Neither the majority nor the dissent addresses what seems to me to be the central issue in deciding whether a per se analysis is appropriate. If, as the FTC believes, reverse payment settlements are normally anticompetitive, then the dissent’s objections largely melt away. There will be no need to assess patent validity in the antitrust action, and while the result will be that patentees will sometimes be prevented from entering into legitimate settlements, this will be rare, and those rare errors are the price paid for the certainty and simplicity of a per se regime; it is better than the expensive errors of a rule of reason regime. By rejecting the per se rule, the majority implicitly acknowledges that legitimate settlements are reasonably common, and if that is so, then there is considerable force to the dissent’s complaint that the rule of reason scrutiny adds considerable complexity for little benefit. Overall then, my initial reaction is that the USSC should have directly addressed the central issue: are the reverse payments normally anti-competitive? If so, they should be per se unlawful, and if not, they should be immune from antitrust scrutiny. The rule of reason analysis may be sound in principle, but the litigation costs of that inquiry will defeat the point of legitimate settlements.
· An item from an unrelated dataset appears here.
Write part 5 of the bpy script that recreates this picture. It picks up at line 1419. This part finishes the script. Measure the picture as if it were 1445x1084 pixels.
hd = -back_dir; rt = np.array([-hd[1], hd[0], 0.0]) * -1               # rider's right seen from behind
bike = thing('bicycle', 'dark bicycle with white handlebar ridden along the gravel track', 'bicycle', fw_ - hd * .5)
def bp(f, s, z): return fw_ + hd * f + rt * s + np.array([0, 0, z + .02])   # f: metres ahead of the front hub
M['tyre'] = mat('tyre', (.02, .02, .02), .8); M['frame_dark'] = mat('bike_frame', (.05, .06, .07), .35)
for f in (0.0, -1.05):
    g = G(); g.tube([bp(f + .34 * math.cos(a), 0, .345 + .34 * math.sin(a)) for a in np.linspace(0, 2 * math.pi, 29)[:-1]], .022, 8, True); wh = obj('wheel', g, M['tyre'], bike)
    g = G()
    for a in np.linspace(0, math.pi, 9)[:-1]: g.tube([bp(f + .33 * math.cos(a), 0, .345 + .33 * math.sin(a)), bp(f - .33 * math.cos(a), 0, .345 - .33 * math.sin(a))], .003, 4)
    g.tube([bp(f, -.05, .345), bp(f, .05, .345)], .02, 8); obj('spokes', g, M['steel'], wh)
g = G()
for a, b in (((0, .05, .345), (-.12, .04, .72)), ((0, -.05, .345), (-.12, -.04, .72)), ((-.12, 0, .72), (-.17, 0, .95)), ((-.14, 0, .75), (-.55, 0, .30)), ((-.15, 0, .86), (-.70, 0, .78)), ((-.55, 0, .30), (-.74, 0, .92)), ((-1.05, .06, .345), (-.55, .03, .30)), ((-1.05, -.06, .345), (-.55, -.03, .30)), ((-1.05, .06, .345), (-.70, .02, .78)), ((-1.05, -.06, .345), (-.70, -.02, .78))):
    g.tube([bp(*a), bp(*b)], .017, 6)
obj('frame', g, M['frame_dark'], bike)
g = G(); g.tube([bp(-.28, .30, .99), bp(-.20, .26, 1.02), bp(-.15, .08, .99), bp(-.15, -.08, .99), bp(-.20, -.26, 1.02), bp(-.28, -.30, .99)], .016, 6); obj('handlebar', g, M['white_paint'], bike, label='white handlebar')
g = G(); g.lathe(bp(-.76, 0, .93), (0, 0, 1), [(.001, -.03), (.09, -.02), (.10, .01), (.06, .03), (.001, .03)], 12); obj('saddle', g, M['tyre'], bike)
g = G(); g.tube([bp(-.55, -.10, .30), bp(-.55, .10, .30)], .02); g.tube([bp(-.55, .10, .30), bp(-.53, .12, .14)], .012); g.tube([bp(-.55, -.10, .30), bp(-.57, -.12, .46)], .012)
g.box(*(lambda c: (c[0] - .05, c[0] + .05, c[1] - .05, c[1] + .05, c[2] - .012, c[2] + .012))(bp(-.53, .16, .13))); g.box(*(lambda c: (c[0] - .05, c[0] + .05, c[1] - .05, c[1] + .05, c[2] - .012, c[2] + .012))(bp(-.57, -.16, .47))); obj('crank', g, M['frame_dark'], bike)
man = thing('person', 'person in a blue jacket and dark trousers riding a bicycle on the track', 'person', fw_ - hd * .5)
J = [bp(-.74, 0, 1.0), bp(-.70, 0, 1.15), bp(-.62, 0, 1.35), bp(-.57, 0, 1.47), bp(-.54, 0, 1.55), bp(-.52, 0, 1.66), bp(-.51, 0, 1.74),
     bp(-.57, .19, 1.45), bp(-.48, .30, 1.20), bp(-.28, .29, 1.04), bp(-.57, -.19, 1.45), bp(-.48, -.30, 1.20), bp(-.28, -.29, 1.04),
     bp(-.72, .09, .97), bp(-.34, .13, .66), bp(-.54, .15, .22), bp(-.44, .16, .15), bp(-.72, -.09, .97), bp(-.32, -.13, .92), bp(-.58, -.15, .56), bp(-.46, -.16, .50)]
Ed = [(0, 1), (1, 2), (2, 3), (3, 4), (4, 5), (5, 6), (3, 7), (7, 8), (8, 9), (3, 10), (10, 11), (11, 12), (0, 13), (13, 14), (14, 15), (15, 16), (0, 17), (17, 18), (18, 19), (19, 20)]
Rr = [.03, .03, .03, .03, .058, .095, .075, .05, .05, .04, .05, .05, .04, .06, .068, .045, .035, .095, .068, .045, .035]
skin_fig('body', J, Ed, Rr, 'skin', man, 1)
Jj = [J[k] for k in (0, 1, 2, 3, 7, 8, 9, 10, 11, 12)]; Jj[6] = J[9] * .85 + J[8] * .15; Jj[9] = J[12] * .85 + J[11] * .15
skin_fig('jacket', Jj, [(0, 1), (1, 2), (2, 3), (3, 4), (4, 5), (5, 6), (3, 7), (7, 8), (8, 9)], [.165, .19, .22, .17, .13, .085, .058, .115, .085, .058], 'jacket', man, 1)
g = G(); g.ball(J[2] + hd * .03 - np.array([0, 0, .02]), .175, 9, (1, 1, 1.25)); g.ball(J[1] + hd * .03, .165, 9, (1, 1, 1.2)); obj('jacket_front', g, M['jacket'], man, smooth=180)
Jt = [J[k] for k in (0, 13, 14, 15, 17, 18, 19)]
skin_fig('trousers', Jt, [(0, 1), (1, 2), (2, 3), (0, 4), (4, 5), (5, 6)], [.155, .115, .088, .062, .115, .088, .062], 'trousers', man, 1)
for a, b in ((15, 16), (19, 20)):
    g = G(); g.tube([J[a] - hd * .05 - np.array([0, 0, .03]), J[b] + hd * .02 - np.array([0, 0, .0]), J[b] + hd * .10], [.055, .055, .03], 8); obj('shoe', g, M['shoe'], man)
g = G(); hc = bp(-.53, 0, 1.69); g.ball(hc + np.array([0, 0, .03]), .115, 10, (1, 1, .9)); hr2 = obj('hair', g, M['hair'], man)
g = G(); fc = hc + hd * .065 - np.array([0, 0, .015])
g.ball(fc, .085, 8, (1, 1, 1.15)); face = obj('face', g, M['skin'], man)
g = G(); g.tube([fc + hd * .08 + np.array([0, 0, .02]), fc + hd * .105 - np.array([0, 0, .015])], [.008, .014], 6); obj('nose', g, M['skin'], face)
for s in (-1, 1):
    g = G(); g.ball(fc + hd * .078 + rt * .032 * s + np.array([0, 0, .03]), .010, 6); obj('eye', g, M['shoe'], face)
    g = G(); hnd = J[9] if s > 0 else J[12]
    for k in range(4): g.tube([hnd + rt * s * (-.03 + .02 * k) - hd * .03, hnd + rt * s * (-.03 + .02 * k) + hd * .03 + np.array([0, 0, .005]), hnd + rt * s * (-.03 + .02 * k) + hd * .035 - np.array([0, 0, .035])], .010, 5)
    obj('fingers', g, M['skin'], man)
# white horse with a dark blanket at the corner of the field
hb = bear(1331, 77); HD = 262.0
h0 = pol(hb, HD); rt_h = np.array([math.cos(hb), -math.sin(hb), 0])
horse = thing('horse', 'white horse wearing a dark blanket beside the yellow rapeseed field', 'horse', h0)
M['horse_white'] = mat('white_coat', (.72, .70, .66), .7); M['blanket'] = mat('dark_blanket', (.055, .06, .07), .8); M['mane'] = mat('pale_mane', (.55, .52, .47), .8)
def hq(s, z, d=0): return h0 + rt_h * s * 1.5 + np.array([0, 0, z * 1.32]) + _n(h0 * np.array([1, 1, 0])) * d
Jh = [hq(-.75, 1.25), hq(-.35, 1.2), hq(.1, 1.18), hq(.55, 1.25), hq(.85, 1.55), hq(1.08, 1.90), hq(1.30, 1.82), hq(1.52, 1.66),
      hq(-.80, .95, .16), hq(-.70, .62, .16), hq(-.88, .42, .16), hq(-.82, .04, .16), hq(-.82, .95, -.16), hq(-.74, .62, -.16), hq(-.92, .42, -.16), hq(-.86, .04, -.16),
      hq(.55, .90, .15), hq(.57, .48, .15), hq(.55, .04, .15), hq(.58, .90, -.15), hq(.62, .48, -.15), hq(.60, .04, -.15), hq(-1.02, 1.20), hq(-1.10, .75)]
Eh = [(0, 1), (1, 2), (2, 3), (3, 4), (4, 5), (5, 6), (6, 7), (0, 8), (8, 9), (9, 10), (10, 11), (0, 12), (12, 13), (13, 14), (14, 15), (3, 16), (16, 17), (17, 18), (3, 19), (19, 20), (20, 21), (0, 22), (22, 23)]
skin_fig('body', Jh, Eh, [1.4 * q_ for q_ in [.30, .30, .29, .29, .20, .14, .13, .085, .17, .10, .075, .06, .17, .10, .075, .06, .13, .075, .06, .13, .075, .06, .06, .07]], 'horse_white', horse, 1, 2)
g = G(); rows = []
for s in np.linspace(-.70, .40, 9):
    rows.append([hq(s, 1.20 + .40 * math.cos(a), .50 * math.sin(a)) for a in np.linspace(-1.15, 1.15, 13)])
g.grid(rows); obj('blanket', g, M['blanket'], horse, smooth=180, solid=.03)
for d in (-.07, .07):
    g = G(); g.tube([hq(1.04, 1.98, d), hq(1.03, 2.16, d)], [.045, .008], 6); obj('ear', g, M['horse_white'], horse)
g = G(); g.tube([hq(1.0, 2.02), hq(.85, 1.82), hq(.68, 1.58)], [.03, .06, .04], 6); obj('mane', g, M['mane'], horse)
What does Actavis imply for Canadian law? The majority reasoning turned on, or at least adverted to, some features of the US system, such as the 180 day exclusivity for the first generic (M16), that make anti-competitive settlements attractive. As this paper by Ron Dimock & Geoff Mowatt explains, differences between the US and Canadian systems means that “there is a much greater incentive in the U.S. for the brand to bargain with the first generic.” This suggests that the argument for per se immunity is stronger in Canada than in the US. This implies that if Canadian law is influenced by Actavis, reverse payment settlements should not be considered presumptively illegal, and the argument for the dissenting position that they should be per se immune, is stronger here than in the US. Whether Canadian courts and policy makers will, or should, be influenced by Actavis is, of course, a different question.